The Midwife's Dilemma (At Home in Trinity #3)
by
Delia Parr
Midwife Martha Cade
has decided. When he returns in February, she is going to marry Mayor
Thomas Dillon. That is the only decision in life in which she feels
confident these days. Everything else around her feels like it's
changing too fast, from her daughter's obvious affection for the town's
young doctor to Martha realizing she's ready to pass on her role as
midwife to someone younger. Even her beloved town of Trinity is
changing.The 1830s Pennsylvania town, having mushroomed in size and population, is becoming an important agricultural and economic center for the region, and soon a canal will connect it even more to the outside world.

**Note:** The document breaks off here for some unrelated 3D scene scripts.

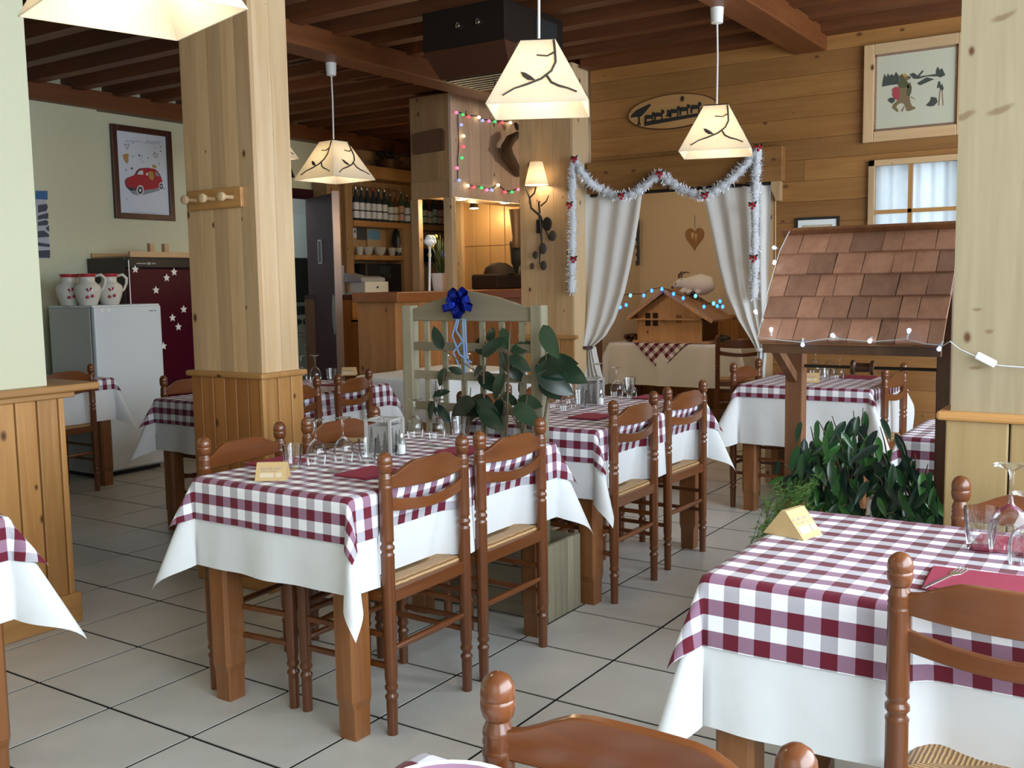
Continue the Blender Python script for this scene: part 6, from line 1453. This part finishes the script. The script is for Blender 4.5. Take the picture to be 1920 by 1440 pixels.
p = PY(889, 388, 5.75); obj('track_spot', MB().lathe([(.025,.0),(.05,-.07)], 14, (p.x, 5.75, p.z+.06)), M_metal, cn, smooth=40); obj('track_spot_lamp', MB().lathe([(.042,-.012),(.042,0)], 14, (p.x, 5.75, p.z-.005)), M_spot, cn); obj('track_arm', MB().box(p.x-.01, p.x+.01, 5.74, 5.76, p.z+.05, zc_b+.03), M_metal, cn); point('bar_track_spot', (p.x, 5.72, p.z-.08), 7, (1.0,.74,.40), .03)
for (a, b_) in ((776, 790), (837, 852)):
    yy = ycn+.03 if a > 800 else ycn+.03; xx0, xx1 = PY(a, 460, yy).x, PY(b_, 460, yy).x
    obj('post', MB().box(xx0, xx1, yy-.03, yy+.03, CT-.0, zc_b), M_bar if a < 800 else M_pale_z, cn, bev=.004)
pa, pb = PY(776, 290, ycn-.02), PY(831, 240, ycn-.02)
o = obj('carved_plaque', MB().prism([(pa.x, pa.z), (pb.x, pa.z+.01), (pb.x+.005, pb.z-.03), (pb.x-.02, pb.z), (pa.x+.02, pb.z-.02), (pa.x-.005, pb.z-.035)], (0, ycn-.03, 0), (1,0,0), (0,0,1), (0,1,0), .028), plain('carved_dark_wood', (.11,.05,.022), .7, bump=1.0, bscale=30)); tag(o, 'dark carved wooden plaque on the side of the bar canopy', 'plaque')
cl_ = thing('string_lights', 'string of small coloured bulbs framing the bar canopy front', 'string lights', (0,0,0))
E_ = {'r': emis('red_bulb', (1.0,.10,.14), 1.6), 'g': emis('green_bulb', (.08,.75,.22), 1.1), 'w': emis('warm_bulb', (1.0,.80,.45), 5), 'b': emis('pale_blue_bulb', (.35,.42,.9), 1.3), 'p': emis('pink_bulb', (1.0,.2,.4), 1.6)}
lst = [(856,211,'p'),(868,215,'g'),(879,219,'r'),(898,220,'w'),(905,226,'b'),(917,227,'p'),(928,228,'g'),(942,230,'r'),(957,230,'w'),(865,234,'b'),(869,255,'w'),(869,275,'r'),(866,296,'g'),(857,315,'p'),(877,348,'w'),(889,351,'r'),(903,352,'g'),(913,356,'p'),(922,356,'b'),(934,347,'w'),(947,360,'r'),(960,360,'g'),(972,355,'p'),(861,338,'b')]
for a, b_, c in lst: obj('bulb', MB().ball(PX(a, b_, XF+.03), .014, 8, (1,1.25,.95)), E_[c], cl_, smooth=180)
obj('wire', MB().tube([PX(a, b_-2, XF+.012) for a, b_, c in lst[:9]], .004, 5).tube([PX(a-4, b_, XF+.012) for a, b_, c in ((862,212,0),(863,234,0),(864,255,0),(864,275,0),(862,300,0),(862,338,0))], .004, 5).tube([PX(a, b_-2, XF+.012) for a, b_, c in lst[14:23]], .004, 5), M_iron, cl_)
an = obj('antler', MB().tube([PX(a, b_, XF+d) for a, b_, d in ((972,325,.02),(960,305,.05),(951,290,.07),(950,275,.10),(957,262,.12),(972,252,.14))], [.04,.05,.055,.05,.045,.03], 9).tube([PX(a, b_, XF+d) for a, b_, d in ((962,308,.05),(946,292,.06),(936,278,.08))], [.035,.022,.008], 8).tube([PX(a, b_, XF+.1) for a, b_ in ((972,240),(966,232))], [.03,.015], 7), plain('antler_brown', (.13,.085,.05), .6), smooth=180); tag(an, 'curved brown antler mounted on the bar canopy by the pilaster', 'antler')
# copper wall panels at the back of the bar
M_cop = plain('copper_sheet', (.56,.33,.14), .42, .3, var=.25, bscale=10)
cw_ = thing('copper_panels', 'warm copper sheet panels on the wall behind the bar', 'panelling', (0,0,0)); yw2 = 6.05
xs0 = PY(866, 460, yw2).x; xs1 = -3.16; zs0, zs1 = 1.0, 2.80; zm = PY(900, 462, yw2).z
for k in range(5):
    a, b_ = xs0+(xs1-xs0)*k/5, xs0+(xs1-xs0)*(k+1)/5
    for c, d in ((zs0, zm), (zm, zs1)): obj('panel', MB().box(a+.004, b_-.004, yw2-.012, yw2, c+.004, d-.004), M_cop, cw_, bev=.003)
obj('backing', MB().box(xs0-.05, xs1, yw2, yw2+.04, 0, 2.86), M_bar, cw_); obj('side_post', MB().box(xs0-.06, xs0+.04, yw2-.06, yw2, 0, 2.86), M_pale_z, cw_)
# bar counter
bk = thing('bar_counter', 'pine bar counter with orange brown front and worktop', 'counter', (0,0,0))
yb0 = PX(741, 552, XF).y; ct0 = PX(745, 567, XF).z; xe = PY(735, 552, yb0).x
M_ctop = wood('orange_counter', (.34,.12,.035), (.24,.075,.02), 'y', .3, .1, coat=.3); M_cfr = wood('counter_front', (.40,.19,.065), (.28,.11,.035), 'z', .4, .4)
obj('worktop', MB().box(XF-.45, XF+.02, yb0, 6.0, ct0, CT), M_ctop, bk, bev=.006)
n = 16
for k in range(n): a, b_ = yb0+.05+(6.0-yb0-.05)*k/n, yb0+.05+(6.0-yb0-.05)*(k+1)/n; obj('front_board', MB().box(XF-.06, XF-.035, a+.001, b_-.001, 0, ct0), M_cfr, bk, bev=.003)
obj('end_panel', MB().box(XF-.42, XF-.035, yb0+.03, yb0+.05, 0, ct0), M_cfr, bk); obj('core', MB().box(XF-.42, XF-.06, yb0+.05, 6.0, 0, ct0), M_dark_z, bk)
# things on the bar
fb = thing('flower_bucket', 'white bucket with leafy stems and yellow flowers on the bar', 'flower pot', PX(829, 550, XF-.25)); fb.location.z = CT; M_fl = plain('yellow_petal', (.60,.48,.10), .6); M_lf = plain('bar_leaf', (.05,.09,.02), .5)
obj('bucket', MB().lathe([(.075,0),(.095,.15),(.09,.15),(.07,.01)], 20, caps=False), M_white, fb, smooth=40); rn = random.Random(6); lm = MB(); fm_ = MB()
for k in range(46):
    a = rn.uniform(0, 6.28); r_ = rn.uniform(.02,.13); z = rn.uniform(.18,.50); lm.tube([(0,0,.1),(r_*.5*math.cos(a), r_*.5*math.sin(a), z*.7),(r_*math.cos(a), r_*math.sin(a), z)], [.004,.008,.001], 4, flat=.4)
for k in range(7): a = rn.uniform(0, 6.28); fm_.ball((.1*math.cos(a), .1*math.sin(a), rn.uniform(.28,.5)), .018, 6)
obj('stems', lm, M_lf, fb, smooth=180); obj('flowers', fm_, M_fl, fb, smooth=180)
ws = thing('white_lamp_ornament', 'white cloud shaped ornament on a stick behind the bar', 'ornament', PX(805, 545, XF-.2)); ws.location.z = CT; m = MB(); c = PX(806, 455, XF-.2)-ws.location
for dx, dz, r_ in ((0,0,.035),(-.035,.01,.03),(.04,.01,.03),(-.015,.035,.03),(.03,.035,.03)): m.ball(c+Vector((0, dx, dz)), r_, 8)
obj('cloud', m, M_white, ws, smooth=180); obj('stick', MB().tube([(0,0,0), tuple(c)], .010, 8), M_whitepl, ws, smooth=60)
rd = thing('bar_radio', 'black radio with blue display behind the bar post', 'radio', PX(822, 476, XS+.05)); obj('case', MB().box(-.1, .04, -.16, .20, -.09, .06), M_black, rd, bev=.008); obj('display', MB().box(.04, .043, -.02, .09, -.03, .03), emis('blue_display', (.08,.10,.65), 1.4), rd); rd.location.z = sp_(800, 462)[1]-.09-.0
es = thing('espresso_machine', 'shiny espresso machine on the bar beside the pilaster', 'coffee machine', PX(950, 548, XF-.25)); es.location.z = CT
obj('body', MB().box(-.16, .14, -.35, .28, .0, .14), M_ac1, es, bev=.02); obj('dome', MB().lathe([(.15,.14),(.13,.2),(.07,.24),(.001,.25)], 18, (0,-.12,0)), M_ac1, es, smooth=60); obj('grinder', MB().lathe([(.06,0),(.06,.22),(.075,.24),(.09,.44),(.08,.46)], 16, (0,.22,.0)), M_black, es, smooth=40); obj('steam_flask', MB().lathe([(.05,0),(.055,.05),(.05,.2),(.02,.24)], 14, (.12,.12,0)), M_metal, es, smooth=50)
vz = obj('gold_vase', MB().lathe([(.05,0),(.055,.02),(.045,.1),(.075,.35),(.08,.36),(.06,.3)], 16, tuple(PX(970, 465, XF-.2)), caps=False), plain('dark_gold_vase', (.06,.03,.012), .5, .2), smooth=50); tag(vz, 'dark tapered wall vase behind the bar by the pilaster', 'vase')
gs = thing('dried_arrangement', 'dark basket of dried flowers on top of the back shelves', 'basket', PX(728, 325, XS-.1)); m = MB(); rn = random.Random(8); gs.location.z = z_top+.2
obj('basket', MB().lathe([(.10,0),(.14,.10),(.13,.10),(.09,.01)], 16, caps=False), M_dark_z, gs, smooth=40)
for k in range(40): a = rn.uniform(0,6.28); r_ = rn.uniform(.03,.22); m.tube([(0,0,.05),(r_*math.cos(a), r_*math.sin(a), rn.uniform(.08,.20))], [.004,.012], 4)
obj('stalks', m, M_vine, gs)
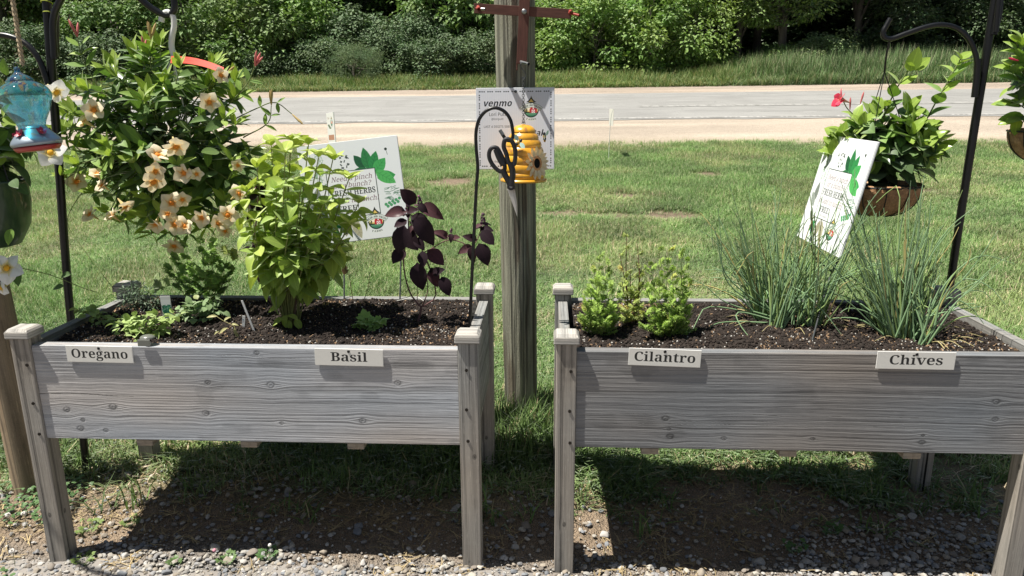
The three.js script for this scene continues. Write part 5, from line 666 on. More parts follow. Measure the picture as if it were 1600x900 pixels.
// ---------------------------------------------------------------- herbs in the planters
const ground = (u, v) => { let z = -0.25; for (let i = 0; i < 12; i++) { const p = at(u, v, z); const s = soilH(p.x, clamp(z, -0.49, -0.04)); z = clamp(z + (s - p.y) * 3.2, -0.49, -0.04); } const p = at(u, v, z); return V(p.x, soilH(p.x, z) - 0.006, z); };
{ // lime green basil
  const b = ground(455, 503), o = thing('basil_plant', 'large lime green basil plant in the left planter', 'plant', b), z = b.z, r = rng(6), q = (u, v, d = 0) => rel(o, at(u, v, z + d));
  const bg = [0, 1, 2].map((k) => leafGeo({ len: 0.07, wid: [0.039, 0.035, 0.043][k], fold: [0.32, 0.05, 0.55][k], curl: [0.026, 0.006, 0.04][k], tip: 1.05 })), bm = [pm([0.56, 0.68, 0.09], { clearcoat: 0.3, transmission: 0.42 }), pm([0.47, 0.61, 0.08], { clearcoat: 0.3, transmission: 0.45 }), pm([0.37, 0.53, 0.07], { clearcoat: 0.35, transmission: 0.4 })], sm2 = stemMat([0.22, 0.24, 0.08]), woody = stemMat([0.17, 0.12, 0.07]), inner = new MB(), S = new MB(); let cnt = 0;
  const tips = [[402, 262, .03], [385, 300, .05], [424, 228, 0], [446, 238, .07], [455, 220, -.03], [482, 226, .02], [498, 246, .08], [520, 250, 0], [545, 280, .04], [560, 318, .02], [548, 352, .06], [530, 385, .0], [396, 345, .09], [408, 385, .06], [432, 300, .11], [470, 290, .1], [505, 320, .11], [452, 355, .13], [488, 375, .12], [425, 400, .1], [462, 415, .11], [505, 410, .05], [410, 300, -.08], [450, 270, -.09], [500, 275, -.09], [530, 320, -.08], [440, 340, -.1], [490, 345, -.08]];
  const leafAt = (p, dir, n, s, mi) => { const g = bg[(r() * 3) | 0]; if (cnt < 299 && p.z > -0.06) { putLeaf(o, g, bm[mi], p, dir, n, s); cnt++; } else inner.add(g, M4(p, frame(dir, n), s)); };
  for (const [u, v, dz] of tips) {
    const end = q(u, v, dz), low = q(451 + (u - 460) * 0.22 + 14 * (r() - 0.5), 456, dz * 0.35), cv = new THREE.CatmullRomCurve3([V((u - 460) * 0.0002 + (r() - 0.5) * 0.014, 0.003, dz * 0.15), low, low.clone().lerp(end, 0.5).add(V((u - 460) * 0.0002, 0.01, dz * 0.15)), end]), L = cv.getLength(); S.add(taper(cv.getPoints(8), 0.003, 0.0015, 12, 5)); const tn = cv.getTangent(1), a0 = r() * 6.283;
    for (let k = 0; k < 5; k++) { const a = a0 + k * 1.257; leafAt(end, V(Math.cos(a) * 0.8, 0.75 - 0.25 * k * r(), Math.sin(a) * 0.8).add(tn.clone().multiplyScalar(0.3)), V(-Math.cos(a) * 0.4, 0.8, -Math.sin(a) * 0.4), 0.5 + 0.4 * r(), 0); }
    for (let k = 0; k < 7; k++) { const p = cv.getPoint(0.55 + 0.42 * r()), d = rdir(r); d.y *= 0.6; if (p.y < 0.12) continue; leafAt(p.addScaledVector(d, 0.016), d.add(V(0, 0.35 - 0.8 * r(), 0)), V(d.x * 0.4, 0.85, d.z * 0.4).addScaledVector(rdir(r), 0.4), 0.45 + 0.5 * r(), (r() * 2.6) | 0); }
    for (let j = 0; j < 6; j++) { const t = 1 - (0.03 + 0.038 * j * (1 + 0.25 * r())) / L; if (t < 0.28) break; const p = cv.getPoint(t); if (p.y < 0.125) break; const az = a0 + j * 1.57, big = (0.82 + 0.09 * j) * (0.75 + 0.5 * r()); for (const e of [-1, 1]) { if (r() < 0.08) continue; const d = V(Math.cos(az) * e, 0.4 - 0.15 * j - 0.45 * r(), Math.sin(az) * e).addScaledVector(rdir(r), 0.35); leafAt(p, d, V(Math.cos(az) * e * 0.6, 0.8, Math.sin(az) * e * 0.6).addScaledVector(rdir(r), 0.3), Math.min(1.3, big), j < 2 ? (r() < 0.6 ? 0 : 1) : 1 + ((r() * 2) | 0)); } }
  }
  for (const [u, v, dx, dy] of [[425, 480, -1, -0.1], [430, 500, -1, -0.3], [443, 500, -0.4, -1], [452, 508, 0.1, -1], [470, 505, 0.7, -0.8], [462, 495, -0.3, 0.6]]) putLeaf(o, bg[0], bm[1], q(u + 18 * -dx * 0.7, v + dy * 8, 0.05), V(dx, dy, 0.5), V(0, 0.8, 0.5), 0.55);
  for (const [u0, u1, d] of [[440, 430, 0], [448, 446, 0.01], [456, 462, -0.01], [462, 478, 0.015], [452, 455, -0.02]]) obj('stem', taper([q(450 + (u0 - 450) * 0.8, 508, d), q(u0, 470, d), q(u1, 420, d)], 0.0042, 0.0028, 8, 7), woody, o);
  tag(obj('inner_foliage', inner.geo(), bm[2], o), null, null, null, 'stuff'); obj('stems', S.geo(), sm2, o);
}
const purG = [0, 1, 2].map((k) => leafGeo({ len: 0.062, wid: [0.036, 0.032, 0.039][k], fold: [0.38, 0.55, 0.2][k], curl: [0.02, 0.03, 0.012][k], tip: 1.05 })), purM = [pm([0.02, 0.008, 0.014], { clearcoat: 0.12, specularIntensity: 0.35, roughness: 0.8, transmission: 0.06 }), pm([0.03, 0.009, 0.016], { clearcoat: 0.12, specularIntensity: 0.35, roughness: 0.8, transmission: 0.08 }), pm([0.075, 0.014, 0.022], { clearcoat: 0.25, transmission: 0.2 })], purS = stemMat([0.15, 0.075, 0.07]);
const spike = (o, p, s, r) => { const b = new MB(); for (let k = 0; k < 34; k++) { const t = r(), a = r() * 6.283; b.add(new THREE.IcosahedronGeometry(0.0036 * (0.6 + 0.6 * r()), 0), T(Math.cos(a) * 0.007 * (1 - 0.6 * t), t * 0.034, Math.sin(a) * 0.007 * (1 - 0.6 * t)), r() < 0.14 ? [4.5, 2.2, 3.8] : [1, 1, 1]); } const m = obj('flower_spike', b.geo(), std({ color: new THREE.Color().setRGB(0.08, 0.04, 0.06), vertexColors: true, roughness: 0.8 }), o); m.position.copy(p); m.scale.setScalar(s); const n = 6 + ((r() * 3) | 0); for (let k = 0; k < n; k++) { const a = k / n * 6.283 + r(), y = 0.004 - 0.012 * (k % 2); putLeaf(o, purG[k % 3], purM[k % 3 === 2 ? 2 : k % 2], p.clone().add(V(0, y, 0)), V(Math.cos(a), 0.25 * (r() - 0.4), Math.sin(a)), V(0, 1, 0.2), s * (0.28 + 0.3 * r())); } };
{ // purple basil, tall one right
  const b = ground(651, 505), o = thing('purple_basil', 'dark purple basil plant before the thin hook rod', 'plant', b, null), z = b.z, r = rng(9), q = (u, v, d = 0) => rel(o, at(u, v, z + d));
  for (const [pts, a, c] of [[[[651, 510], [657, 488], [658, 478]], 0.0042, 0.0036], [[[658, 480], [642, 460], [632, 425], [631, 395], [638, 365], [637, 330]], 0.0026, 0.0018], [[[658, 480], [680, 465], [678, 440], [670, 415], [655, 380], [640, 345]], 0.0026, 0.0016], [[[660, 478], [668, 455], [666, 425]], 0.002, 0.0012], [[[655, 398], [675, 388], [700, 375], [720, 378], [735, 386], [748, 370], [752, 350]], 0.0018, 0.0014], [[[652, 470], [652, 440], [655, 420]], 0.0013, 0.001], [[[640, 372], [650, 345], [656, 320]], 0.0016, 0.0012]]) obj('stem', taper(pts.map(([u, v]) => q(u, v)), a, c, 14, 6), purS, o);
  // [base u, v, tip u, v, scale, material, forward]
  for (const [u, v, u2, v2, s, m, d] of [[650, 318, 628, 296, .85, 1, .02], [657, 322, 692, 334, .7, 2, .02], [655, 318, 668, 334, .5, 0, .03], [634, 330, 602, 331, .7, 2, .01], [636, 330, 652, 325, .5, 1, .03], [648, 340, 680, 378, 1.2, 0, .05], [642, 338, 672, 352, .9, 0, .02], [632, 352, 622, 394, 1.25, 0, .06], [628, 358, 652, 388, 1.1, 0, .03], [648, 372, 664, 388, .9, 0, .03], [628, 388, 614, 410, .8, 0, .03], [632, 390, 622, 408, .6, 1, .0], [660, 392, 662, 416, 1.05, 0, .05], [668, 390, 694, 410, .75, 2, .01], [652, 410, 658, 452, 1.2, 0, .05], [672, 420, 685, 446, .9, 2, .02], [690, 432, 703, 460, 1.0, 0, .05], [676, 428, 692, 418, .45, 0, .04], [672, 424, 680, 418, .35, 0, .02], [700, 372, 680, 358, .7, 2, .0], [704, 365, 706, 378, .5, 1, .02], [708, 372, 718, 368, .4, 2, 0], [738, 385, 716, 392, .6, 2, .02], [738, 385, 738, 410, .95, 1, .04], [748, 380, 764, 412, 1.05, 0, .04], [752, 360, 772, 380, .95, 0, .03], [745, 375, 726, 366, .6, 1, 0], [752, 358, 770, 357, .5, 0, .01], [636, 344, 616, 352, .6, 1, .02], [645, 352, 640, 362, .5, 2, .03]]) { const p = q(u, v, d), e = q(u2, v2, d + 0.012), L = p.distanceTo(e); putLeaf(o, purG[(u + v) % 3], purM[m], p, e.clone().sub(p).add(V(0, 0, 0.012)), V(-0.25 + 0.5 * r(), 0.45, 0.85), Math.max(0.4, 1.12 * L / 0.062)); }
  spike(o, q(637, 332), 1.0, r); spike(o, q(656, 322), 0.85, r); spike(o, q(755, 352), 1.0, r); spike(o, q(705, 370), 0.7, r);
}
{ // small purple basil beside the lime one
  const b = ground(428, 478), o = thing('purple_basil', 'slender dark purple basil stem left of the lime green basil', 'plant', b), z = b.z, r = rng(10), q = (u, v, d = 0) => rel(o, at(u, v, z + d)), e = 0.17;
  obj('stem', taper([q(430, 480), q(412, 455), q(400, 425), q(395, 395), q(400, 350), q(404, 300, e)], 0.0036, 0.0016, 14, 6), purS, o);
  for (const [u, v, u2, v2, s] of [[402, 300, 385, 295, .5], [405, 298, 420, 285, .5], [402, 302, 392, 310, .5], [406, 304, 418, 306, .5], [402, 330, 384, 345, .8], [404, 318, 412, 338, .7], [394, 388, 376, 392, .5], [396, 392, 404, 378, .5], [398, 420, 380, 440, .6], [400, 322, 388, 322, .5]]) { const p = q(u, v, e), en = q(u2, v2, e + 0.01); putLeaf(o, purG[(u + v) % 3], purM[(u + v) % 2], p, en.sub(p), V(0.2, 0.5, 0.8), s); }
  spike(o, q(403, 296, e), 0.9, r); spike(o, q(397, 388, 0.1), 0.7, r);
}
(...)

It is a season that will set the course for the rest of her life. Martha will need every ounce of confidence, courage, and faith she possesses to overcome the obstacles that will make her life far more challenging and difficult than she can dare to imagine.
My Review: 6/10
I struggled with this book. The first aspect was the rewrite- taking this story from two books and changing it into a trilogy. Not much changed in the beginning. However, one key storyline was completely reworked. Initially it was bittersweet. I spent much of this story wondering if it was still going to play out the way it originally did. It did not and keeping these couple of characters around seemed to serve almost no purpose, other than to maybe accentuate the feel of community and close knit family Martha had built. Maybe it wouldn't have bothered me if I didn't know what I was missing.
The story itself felt like one being strung along. The things I had loved about the first two books ( the spiritual journey) and Martha's character (her strength and shortcomings, her ability to be wrong and change ) fell short for me. Martha (and Thomas) seemed to be overcomplicating things. Why exactly did she NEED to have a midwife replace her? There was a doctor there now and her daughter was publishing their specialty knowledge. She was complaining that she didn't want to be a midwife anymore and that she was losing more and more work to the doctor... so her need for a replacement just didn't make any sense to me.
Additionally, while I agreed with Martha that Thomas was pressuring her too much and damaged trust by changing his mind, I thought she was wrong to continue delaying and hiding their relationship. She set a pretty bad example for her daughter there and probably added to Thomas' doubt and insecurities. And I understand that she didn't want to start their relationship off with such a challenge, but that's life. And that's marriage. You weather the storms together. You compromise. You sacrifice. Your spouse should be second only to God, not fall somewhere behind your career, your kids, and your family legacy. She wasn't willing to commit unless everything else fell perfectly into place and she got everything she wanted. That's not commitment.
Jane's story was not a surprise. And felt way too easy. And I had no idea why Martha never shared the information with Thomas.
I did like the way Martha and Jane prayed together and leaned on God. But that was the only spiritual aspect that really touched me. For the most part, this book was all too realistic; an accurate portrayal of how misguided we can be keeping ourselves bone weary with busyness, accomplishing little of actual value and often missing the blessings that God has given us: relationships.